Face in the Window at St. Paul's Church
The profile of one ill-fated deacon was emblazoned forever on this church window during the Halifax explosion.
The 1917 explosion of a munitions ship was a defining moment for Halifax. It was a tragic and disastrous event that also produced its share of folklore, such as babies who survived flight through the air by landing in trees. Many of these are too fanciful to be true, but St. Paul’s Church, the oldest building in town, bears the scars to prove its incredible tales.

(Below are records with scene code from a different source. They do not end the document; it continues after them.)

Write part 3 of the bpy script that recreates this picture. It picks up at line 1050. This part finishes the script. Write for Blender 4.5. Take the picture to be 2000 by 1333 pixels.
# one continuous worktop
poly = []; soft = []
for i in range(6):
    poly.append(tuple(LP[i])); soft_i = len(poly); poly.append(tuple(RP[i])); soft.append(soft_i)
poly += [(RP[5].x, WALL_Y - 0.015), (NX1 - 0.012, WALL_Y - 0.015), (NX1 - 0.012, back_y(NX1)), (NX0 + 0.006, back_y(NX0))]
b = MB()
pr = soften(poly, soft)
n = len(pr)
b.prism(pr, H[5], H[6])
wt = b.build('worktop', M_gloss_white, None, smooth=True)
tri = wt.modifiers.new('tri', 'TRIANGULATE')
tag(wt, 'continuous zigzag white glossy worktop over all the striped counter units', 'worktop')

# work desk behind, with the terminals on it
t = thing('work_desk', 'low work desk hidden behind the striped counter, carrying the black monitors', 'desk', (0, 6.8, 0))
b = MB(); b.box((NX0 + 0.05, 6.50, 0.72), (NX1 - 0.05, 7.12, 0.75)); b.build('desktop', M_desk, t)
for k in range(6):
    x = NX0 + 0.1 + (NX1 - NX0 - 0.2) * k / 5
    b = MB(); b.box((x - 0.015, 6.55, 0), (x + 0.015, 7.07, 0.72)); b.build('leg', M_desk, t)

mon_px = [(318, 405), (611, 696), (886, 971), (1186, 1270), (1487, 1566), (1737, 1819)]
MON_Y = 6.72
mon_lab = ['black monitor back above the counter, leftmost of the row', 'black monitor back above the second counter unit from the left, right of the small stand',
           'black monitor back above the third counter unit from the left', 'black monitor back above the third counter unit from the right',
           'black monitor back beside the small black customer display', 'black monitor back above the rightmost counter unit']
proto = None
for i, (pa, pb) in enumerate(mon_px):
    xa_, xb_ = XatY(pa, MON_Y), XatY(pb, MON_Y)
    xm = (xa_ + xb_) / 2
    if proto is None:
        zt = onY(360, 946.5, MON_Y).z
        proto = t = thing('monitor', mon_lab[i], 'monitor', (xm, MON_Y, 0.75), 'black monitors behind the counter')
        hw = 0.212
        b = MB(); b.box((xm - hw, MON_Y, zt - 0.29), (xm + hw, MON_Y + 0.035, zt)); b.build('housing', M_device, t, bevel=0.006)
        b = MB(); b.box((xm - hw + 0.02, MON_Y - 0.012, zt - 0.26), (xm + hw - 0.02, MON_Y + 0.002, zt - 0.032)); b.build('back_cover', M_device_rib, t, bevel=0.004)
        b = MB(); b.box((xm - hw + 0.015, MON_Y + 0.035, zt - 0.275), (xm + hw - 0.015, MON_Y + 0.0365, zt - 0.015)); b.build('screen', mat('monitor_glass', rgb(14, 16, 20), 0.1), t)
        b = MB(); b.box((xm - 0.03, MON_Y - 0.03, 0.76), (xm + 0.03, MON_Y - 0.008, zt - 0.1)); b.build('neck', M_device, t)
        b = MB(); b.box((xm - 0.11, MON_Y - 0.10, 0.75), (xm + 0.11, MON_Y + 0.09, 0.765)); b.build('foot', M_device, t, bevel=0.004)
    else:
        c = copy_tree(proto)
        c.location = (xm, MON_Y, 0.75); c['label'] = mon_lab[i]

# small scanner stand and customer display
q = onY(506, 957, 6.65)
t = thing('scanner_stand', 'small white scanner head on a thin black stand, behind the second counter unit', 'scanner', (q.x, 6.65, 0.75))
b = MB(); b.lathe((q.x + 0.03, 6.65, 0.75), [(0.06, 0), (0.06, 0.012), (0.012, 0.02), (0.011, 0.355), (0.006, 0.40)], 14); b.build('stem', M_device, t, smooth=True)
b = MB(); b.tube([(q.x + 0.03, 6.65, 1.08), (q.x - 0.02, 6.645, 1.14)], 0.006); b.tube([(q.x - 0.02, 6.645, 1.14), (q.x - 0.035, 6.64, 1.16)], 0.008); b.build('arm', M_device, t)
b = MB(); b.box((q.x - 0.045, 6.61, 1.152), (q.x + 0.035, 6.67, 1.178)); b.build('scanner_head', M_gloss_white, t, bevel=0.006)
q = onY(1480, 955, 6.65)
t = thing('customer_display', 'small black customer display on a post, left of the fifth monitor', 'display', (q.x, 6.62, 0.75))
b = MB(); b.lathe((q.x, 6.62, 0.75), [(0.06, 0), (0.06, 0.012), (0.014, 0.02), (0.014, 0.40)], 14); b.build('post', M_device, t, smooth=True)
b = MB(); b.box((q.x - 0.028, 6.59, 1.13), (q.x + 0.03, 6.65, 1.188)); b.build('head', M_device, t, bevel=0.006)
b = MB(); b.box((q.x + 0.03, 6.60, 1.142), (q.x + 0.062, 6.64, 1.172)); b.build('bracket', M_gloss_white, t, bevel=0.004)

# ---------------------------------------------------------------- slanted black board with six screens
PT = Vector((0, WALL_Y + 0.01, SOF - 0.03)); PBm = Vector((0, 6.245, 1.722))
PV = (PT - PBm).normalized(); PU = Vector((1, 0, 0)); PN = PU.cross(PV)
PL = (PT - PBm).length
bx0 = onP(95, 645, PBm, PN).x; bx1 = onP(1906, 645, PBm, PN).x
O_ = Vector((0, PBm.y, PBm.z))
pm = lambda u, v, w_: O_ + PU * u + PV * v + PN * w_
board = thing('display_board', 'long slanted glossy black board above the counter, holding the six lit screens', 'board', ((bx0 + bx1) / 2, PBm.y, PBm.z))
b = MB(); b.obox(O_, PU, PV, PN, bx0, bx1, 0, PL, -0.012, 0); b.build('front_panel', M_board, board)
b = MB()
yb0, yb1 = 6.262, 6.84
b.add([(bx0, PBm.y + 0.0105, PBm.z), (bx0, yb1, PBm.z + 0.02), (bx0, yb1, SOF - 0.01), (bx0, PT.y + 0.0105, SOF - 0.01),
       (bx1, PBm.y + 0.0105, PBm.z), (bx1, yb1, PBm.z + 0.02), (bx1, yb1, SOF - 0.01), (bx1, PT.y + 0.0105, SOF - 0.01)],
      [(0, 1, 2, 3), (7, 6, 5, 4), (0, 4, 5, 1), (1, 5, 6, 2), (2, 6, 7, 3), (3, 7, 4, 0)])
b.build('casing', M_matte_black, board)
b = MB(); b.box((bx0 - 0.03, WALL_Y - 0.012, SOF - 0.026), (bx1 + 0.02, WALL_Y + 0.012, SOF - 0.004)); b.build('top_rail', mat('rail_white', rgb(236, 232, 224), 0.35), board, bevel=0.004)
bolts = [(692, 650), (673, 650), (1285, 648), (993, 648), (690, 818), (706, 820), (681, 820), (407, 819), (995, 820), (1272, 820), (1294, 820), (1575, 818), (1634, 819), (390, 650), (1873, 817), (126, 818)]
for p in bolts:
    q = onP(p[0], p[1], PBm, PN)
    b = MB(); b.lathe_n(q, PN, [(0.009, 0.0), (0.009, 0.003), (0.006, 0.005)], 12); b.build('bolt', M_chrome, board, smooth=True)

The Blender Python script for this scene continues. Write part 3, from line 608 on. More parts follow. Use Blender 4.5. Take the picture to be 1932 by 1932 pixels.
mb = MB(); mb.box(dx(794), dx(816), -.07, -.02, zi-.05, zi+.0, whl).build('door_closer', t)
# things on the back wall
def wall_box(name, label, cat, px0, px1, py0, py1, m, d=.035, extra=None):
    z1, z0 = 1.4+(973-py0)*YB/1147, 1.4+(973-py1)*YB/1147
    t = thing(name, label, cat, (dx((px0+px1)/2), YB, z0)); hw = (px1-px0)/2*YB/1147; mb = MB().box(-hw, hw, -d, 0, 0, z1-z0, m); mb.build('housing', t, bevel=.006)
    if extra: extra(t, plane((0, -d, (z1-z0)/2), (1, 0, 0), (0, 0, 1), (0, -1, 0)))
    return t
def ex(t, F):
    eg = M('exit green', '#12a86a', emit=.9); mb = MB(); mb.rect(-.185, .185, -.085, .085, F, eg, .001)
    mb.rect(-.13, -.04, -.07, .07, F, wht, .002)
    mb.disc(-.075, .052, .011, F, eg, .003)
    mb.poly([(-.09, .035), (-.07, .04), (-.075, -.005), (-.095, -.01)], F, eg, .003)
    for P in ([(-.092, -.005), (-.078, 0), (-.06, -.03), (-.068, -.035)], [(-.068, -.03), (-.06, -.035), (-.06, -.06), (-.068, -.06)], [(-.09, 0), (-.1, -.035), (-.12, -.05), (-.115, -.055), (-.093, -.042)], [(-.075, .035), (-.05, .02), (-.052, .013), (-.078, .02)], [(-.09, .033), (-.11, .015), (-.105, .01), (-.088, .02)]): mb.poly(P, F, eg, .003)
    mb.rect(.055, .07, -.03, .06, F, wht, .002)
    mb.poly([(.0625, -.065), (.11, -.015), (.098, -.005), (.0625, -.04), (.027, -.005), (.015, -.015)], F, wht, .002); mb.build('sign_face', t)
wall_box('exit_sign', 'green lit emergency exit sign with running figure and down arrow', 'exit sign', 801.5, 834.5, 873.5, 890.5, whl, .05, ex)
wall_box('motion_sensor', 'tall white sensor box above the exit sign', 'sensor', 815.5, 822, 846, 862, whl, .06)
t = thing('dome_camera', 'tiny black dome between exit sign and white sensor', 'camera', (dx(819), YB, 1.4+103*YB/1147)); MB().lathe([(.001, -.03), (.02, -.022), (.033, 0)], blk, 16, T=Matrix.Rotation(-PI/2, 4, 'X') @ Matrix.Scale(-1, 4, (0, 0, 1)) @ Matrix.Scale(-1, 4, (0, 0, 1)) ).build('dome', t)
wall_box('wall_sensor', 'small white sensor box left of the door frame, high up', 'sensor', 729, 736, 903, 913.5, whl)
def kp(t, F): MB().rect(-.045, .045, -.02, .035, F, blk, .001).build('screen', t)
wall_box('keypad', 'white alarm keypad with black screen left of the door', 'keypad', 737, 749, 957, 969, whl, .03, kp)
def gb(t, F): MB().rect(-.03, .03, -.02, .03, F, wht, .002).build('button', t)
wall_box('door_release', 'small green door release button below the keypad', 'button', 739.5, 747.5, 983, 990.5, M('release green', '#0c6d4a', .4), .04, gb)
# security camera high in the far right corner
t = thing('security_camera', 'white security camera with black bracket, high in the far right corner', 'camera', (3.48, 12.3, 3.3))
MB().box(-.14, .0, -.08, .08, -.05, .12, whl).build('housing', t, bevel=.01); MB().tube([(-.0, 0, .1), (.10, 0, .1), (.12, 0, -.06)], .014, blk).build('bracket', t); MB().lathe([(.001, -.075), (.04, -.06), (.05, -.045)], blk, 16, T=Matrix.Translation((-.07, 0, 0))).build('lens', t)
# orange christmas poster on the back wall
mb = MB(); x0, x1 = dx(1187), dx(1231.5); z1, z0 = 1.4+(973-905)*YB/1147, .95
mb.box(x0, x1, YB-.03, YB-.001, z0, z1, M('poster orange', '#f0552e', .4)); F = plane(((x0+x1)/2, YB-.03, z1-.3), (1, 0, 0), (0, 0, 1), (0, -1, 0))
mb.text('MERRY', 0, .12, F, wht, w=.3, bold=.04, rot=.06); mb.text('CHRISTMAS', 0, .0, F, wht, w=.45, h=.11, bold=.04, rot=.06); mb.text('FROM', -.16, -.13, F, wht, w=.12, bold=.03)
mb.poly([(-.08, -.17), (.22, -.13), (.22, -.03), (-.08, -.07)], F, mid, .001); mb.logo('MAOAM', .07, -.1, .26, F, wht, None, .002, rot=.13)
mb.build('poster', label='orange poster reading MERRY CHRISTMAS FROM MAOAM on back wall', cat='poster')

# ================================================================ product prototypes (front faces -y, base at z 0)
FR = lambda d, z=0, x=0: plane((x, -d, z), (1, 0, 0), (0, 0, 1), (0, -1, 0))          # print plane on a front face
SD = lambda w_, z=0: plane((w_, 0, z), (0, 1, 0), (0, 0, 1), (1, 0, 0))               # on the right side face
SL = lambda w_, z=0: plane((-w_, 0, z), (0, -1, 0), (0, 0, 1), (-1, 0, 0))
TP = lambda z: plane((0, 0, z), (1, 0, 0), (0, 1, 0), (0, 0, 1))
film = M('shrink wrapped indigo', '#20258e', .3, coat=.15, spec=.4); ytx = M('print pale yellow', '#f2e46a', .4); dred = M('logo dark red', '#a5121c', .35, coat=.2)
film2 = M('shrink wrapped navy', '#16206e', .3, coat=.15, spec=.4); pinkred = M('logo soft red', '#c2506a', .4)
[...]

Not that much is known about the mysterious face in the window at St.Pauls church. The church, founded in 1749, was several miles from the explosion, but the blast traveled at a pace of 3,300 feet in a single second until it slowed to about 756 miles an hour. It was the largest man-made explosion of all time before the atom bomb, and its effects were felt as far away as Prince Edward Island; needless to say, Halifax was devastated. St. Paul’s windows were blown out, and a piece of window frame remains embedded in the entryway with a plaque that reads, “A Relic of the Explosion.”
The face in the window is the most mysterious artifact from the disaster though. As the story goes, at the moment of the explosion the deacon was standing directly parallel to a window facing the Narrows. The intense heat of the explosion etched his profile on the glass for all time (no word on what happened to the clergyman himself). Another more macabre version tells that a sailor’s decapitated head flew through the window with such force that it made a clean incision through the glass.
Whatever the cause of the silhouette, it remains a popular oddity at the historic church. Despite attempts to clean the glass over the years, the face in the window remains.
Know Before You Go
Downtown Halifax is for walking and the church is on axis with the clock tower where the cannon goes off every day at noon.